A publicist provided me with a review copy. Here is Johnnie doing a selection from his prior album.
It has been so nice to see Detroit’s Johnnie Bassett bring his sophisticated and urbane sound back and while this release was issued in 2009, and this review originally appeared in the August 2009 Jazz & Blues Report (Issue 319). I have a particular fondness for Johnnie and his earlier recordings as well as his live shows. For example, he put on a terrific show at the Pocono Blues Festival this past July (pictured above). Anyway here is the review.
Its been too many years since that Detroit bluesman Johnnie Bassett has had a new release and thankfully the Mack Avenue subsidiary Sly Dog has issued the aptly title “The Gentleman is Back.” Perhaps its the misfortune of his prior label going under after releasing several distinctive recordings characterized by Bassett’s soulful baritone and his jazzy guitar style with its mix of T-Bone Walker, mid-sixties B.B. King (think the “Blues is King” album) mixed with a dash of Grant Green’s bluesy jazzy styling.

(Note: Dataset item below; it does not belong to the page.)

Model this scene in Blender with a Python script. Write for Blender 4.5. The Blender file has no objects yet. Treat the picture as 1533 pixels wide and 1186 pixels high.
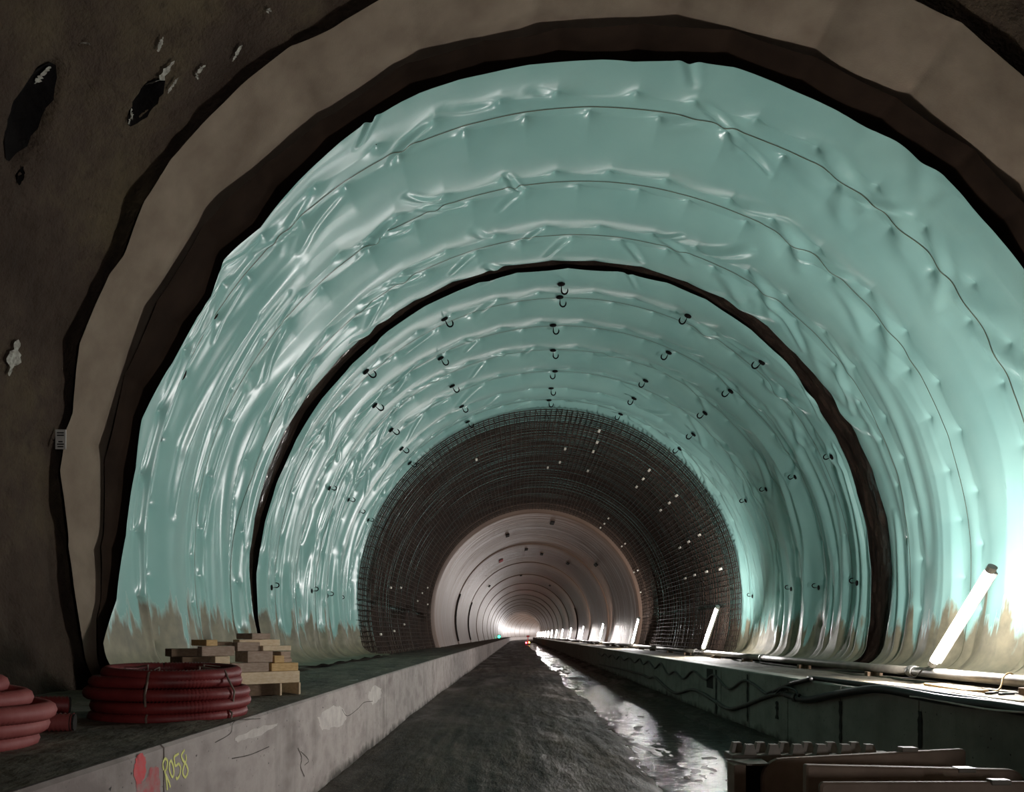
import bpy, math, random
import numpy as np
from mathutils import Vector

random.seed(7)
rng = np.random.default_rng(7)
sc = bpy.context.scene
C = sc.collection
PI = math.pi

# ------------------------------------------------------------------ camera, world, exposure
F, VX, VY = 1150.0, 755.0, 951.0            # focal length and vanishing point of the level camera (1533 x 1186 frame)
CH = 1.6                                     # eye height above the roadway
cam = bpy.data.cameras.new('camera')
cam.sensor_fit = 'HORIZONTAL'; cam.sensor_width = 36.0
cam.lens = F / 1533.0 * 36.0
cam.shift_x = (766.5 - VX) / 1533.0
cam.shift_y = (VY - 593.0) / 1533.0
cam.clip_end = 1000; cam.clip_start = 0.05
co = bpy.data.objects.new('camera', cam); C.objects.link(co)
co.location = (0, 0, CH); co.rotation_euler = (PI / 2, 0, 0)
sc.camera = co
w = bpy.data.worlds.new('tunnel_dark'); sc.world = w; w.use_nodes = True
w.node_tree.nodes['Background'].inputs[0].default_value = (0.02, 0.02, 0.02, 1)
w.node_tree.nodes['Background'].inputs[1].default_value = 0.10
sc.view_settings.view_transform = 'Standard'
try: sc.view_settings.look = 'None'
except Exception: pass
sc.view_settings.gamma = 1.0
sc.view_settings.use_curve_mapping = False
sc.view_settings.exposure = 0.0
sc.cycles.sample_clamp_indirect = 4.0
sc.cycles.max_bounces = 8
sc.cycles.diffuse_bounces = 5
sc.cycles.use_denoising = True
LAMP = 570.0                                 # radiance of the lamp tubes

# ------------------------------------------------------------------ helpers
CX, ZC = 1.05, CH + 0.95                     # tunnel axis
def path(y):
    """sideways drift of the tunnel axis (a slight bend, then a long curve)"""
    y = np.asarray(y, float)
    a = np.where(y < 0, 0, np.where(y < 20, 0.018 * y * y / 40, 0.018 * 10 + 0.018 * (y - 20)))
    return a + np.where(y > 195, (y - 195) ** 2 / 1000.0, 0.0)
def P1(y): return float(path(y))

def vnoise(u, v, seed=0):
    u = np.asarray(u, float); v = np.asarray(v, float)
    iu = np.floor(u).astype(np.int64); iv = np.floor(v).astype(np.int64)
    fu = u - iu; fv = v - iv
    fu = fu * fu * fu * (fu * (fu * 6 - 15) + 10); fv = fv * fv * fv * (fv * (fv * 6 - 15) + 10)
    def h(a, b):
        n = (a * 374761393 + b * 668265263 + seed * 1442695041) & 0x7fffffff
        n = ((n ^ (n >> 13)) * 1274126177) & 0x7fffffff
        n = (n ^ (n >> 16)) & 0xffff
        return n / 65535.0
    return ((h(iu, iv) * (1 - fu) + h(iu + 1, iv) * fu) * (1 - fv) + (h(iu, iv + 1) * (1 - fu) + h(iu + 1, iv + 1) * fu) * fv)
def fbm(u, v, seed=0, oct=3):
    r = 0; a = 1; t = 0
    for i in range(oct):
        r = r + a * vnoise(u * 2 ** i, v * 2 ** i, seed + i * 17); t += a; a *= 0.5
    return r / t

def mesh_np(name, V, Fq, mat=None, parent=None, smooth=True):
    V = np.ascontiguousarray(V, dtype=np.float32).reshape(-1, 3)
    Fq = np.ascontiguousarray(Fq, dtype=np.int32)
    m = bpy.data.meshes.new(name)
    n, k = Fq.shape
    m.vertices.add(len(V)); m.vertices.foreach_set('co', V.ravel())
    m.loops.add(n * k); m.loops.foreach_set('vertex_index', Fq.ravel())
    m.polygons.add(n); m.polygons.foreach_set('loop_start', np.arange(0, n * k, k, dtype=np.int32))
    m.update(calc_edges=True)
    if smooth: m.polygons.foreach_set('use_smooth', np.ones(n, dtype=bool))
    if mat: m.materials.append(mat)
    o = bpy.data.objects.new(name, m); C.objects.link(o)
    if parent: o.parent = parent
    return o
def grid_faces(nu, nv, flip=False, wrap=False):
    """vertices indexed i*nv+j"""
    i, j = np.meshgrid(np.arange(nu - 1), np.arange(nv - (0 if wrap else 1)), indexing='ij')
    j2 = (j + 1) % nv
    a = i * nv + j; b = (i + 1) * nv + j; c = (i + 1) * nv + j2; d = i * nv + j2
    f = np.stack([a, b, c, d], -1).reshape(-1, 4)
    return f[:, ::-1] if flip else f

class MB:
    """collects shapes that belong to one part"""
    def __init__(s): s.v = []; s.f = []
    def add(s, vs, fs):
        o = len(s.v); s.v += [tuple(map(float, p)) for p in vs]; s.f += [tuple(o + i for i in f) for f in fs]; return s
    def frame_box(s, o, a, b, c, bev=0.0):
        """box from corner o along the vectors a, b, c (right handed), edges chamfered by bev"""
        o, a, b, c = (Vector(x) for x in (o, a, b, c))
        ctr = o + (a + b + c) / 2; la, lb, lc = a.length / 2, b.length / 2, c.length / 2
        ua, ub, uc = a.normalized(), b.normalized(), c.normalized()
        if bev <= 0:
            vs = [ctr + ua * x * la + ub * y * lb + uc * z * lc for z in (-1, 1) for y in (-1, 1) for x in (-1, 1)]
            return s.add(vs, [(0, 2, 3, 1), (4, 5, 7, 6), (0, 1, 5, 4), (2, 6, 7, 3), (0, 4, 6, 2), (1, 3, 7, 5)])
        vs = []; idx = {}
        for sx in (-1, 1):
            for sy in (-1, 1):
                for sz in (-1, 1):
                    for ax in range(3):
                        e = [la - bev, lb - bev, lc - bev]; e[ax] = (la, lb, lc)[ax]
                        idx[(sx, sy, sz, ax)] = len(vs)
                        vs.append(ctr + ua * sx * e[0] + ub * sy * e[1] + uc * sz * e[2])
        fs = []
        for ax in range(3):
            o1, o2 = (ax + 1) % 3, (ax + 2) % 3
            for sg in (-1, 1):
                q = []
                for p, r in ((-1, -1), (1, -1), (1, 1), (-1, 1)):
                    k = [0, 0, 0]; k[ax] = sg; k[o1] = p; k[o2] = r; q.append(idx[(*k, ax)])
                fs.append(q if sg > 0 else q[::-1])
            for p in (-1, 1):
                for r in (-1, 1):
                    q = []
                    for sg, fx in ((-1, o1), (1, o1), (1, o2), (-1, o2)):
                        k = [0, 0, 0]; k[ax] = sg; k[o1] = p; k[o2] = r; q.append(idx[(*k, fx)])
                    fs.append(q if p * r > 0 else q[::-1])
        for sx in (-1, 1):
            for sy in (-1, 1):
                for sz in (-1, 1):
                    q = [idx[(sx, sy, sz, a_)] for a_ in range(3)]
                    fs.append(q if sx * sy * sz > 0 else q[::-1])
        return s.add(vs, fs)
    def box(s, x0, x1, y0, y1, z0, z1, bev=0.0):
        return s.frame_box((x0, y0, z0), (x1 - x0, 0, 0), (0, y1 - y0, 0), (0, 0, z1 - z0), bev)
    def tube(s, pts, r, n=8, caps=True):
        V, Fq = tube_arrays(pts, r, n)
        k = len(s.v); s.add(V, Fq)
        if caps:
            m = len(V)
            s.f.append(tuple(k + i for i in range(n))[::-1]); s.f.append(tuple(k + m - n + i for i in range(n)))
        return s
    def prism(s, poly, e):
        """polygon (3D points) extruded by vector e"""
        e = Vector(e); n = len(poly); p = [Vector(q) for q in poly]
        return s.add(p + [q + e for q in p], [tuple(range(n))[::-1], tuple(range(n, 2 * n))] + [(i, (i + 1) % n, n + (i + 1) % n, n + i) for i in range(n)])
    def build(s, name, mat, parent=None, smooth=False, origin=None):
        m = bpy.data.meshes.new(name)
        v = s.v if origin is None else [(p[0] - origin[0], p[1] - origin[1], p[2] - origin[2]) for p in s.v]
        m.from_pydata(v, [], s.f); m.update()
        if smooth: m.polygons.foreach_set('use_smooth', [True] * len(m.polygons))
        m.materials.append(mat)
        o = bpy.data.objects.new(name, m); C.objects.link(o)
        if origin is not None: o.location = origin
        if parent: o.parent = parent
        return o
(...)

As Bob Porter says in the liner notes, Johnny does not waste a note, “no flash-all content.” On this new album he is joined by several old friends. Chris Codfish on keyboards anchors the backing trio, “The Brothers Groove,” while saxophonist Keith Kaminski fronts the Motor City Horns on a program of mostly originals composed by Codfish’s father Robert or Chris himself with a few choice covers.
The material on “The Gentleman Is Back,” is first-rate with Bassett delivering the lyrics with wry wit or with a world weary recognition that sometimes a woman is set in her ways and gets what she wants, so that in the title of one of Robert Codfish’s songs, “Nice Guts Finish Last.” At the same time, he can commiserate with Chris Codfish as they share the vocal on “Keep Your Hands Off My Baby,” which opens with Chris telling Johnnie about all the men making a pass on his woman. At the same time he sings about not wanting a fashion model with a lean and hungry look, wants a soul food mama who knows how to cook with the kind of loving he can’t leave alone, keep your skinny women, Johnny wants one with “Meat on Them Bones.” Few would dare to put “Georgia on My Mind” on record and expect to be taken serious, and while he can’t match Ray Charles on the Hoagy Carmichael standard, his mellow blues performance certainly is first rate. Perhaps the only miscue is the use of steel guitar on “I Can’t See What I Saw In You,” a country-tinged ballad perhaps but which didn’t need the pedal steel. “I’m Lost,” is a splendid Duncan McMillan song about being lost in love and misery over a woman. I was nor familiar with this tune and the performance here evoke Latimore’s “Let’s Straighten It Out,” as well as the B.B. King recording of Roy Hawkins’ “The Thrill is Gone.” In any event, his vocal is superb and guitar solo is at the top of his game.
One of the finest gentlemen in the blues is indeed back and we should be quite thankful for Mack Avenue and Sly Dog for that fact and releasing this terrific recording. It should be relatively easy to find.
For purposes of FTC regulations, the review copy was received from the firm handling publicity for the recording label.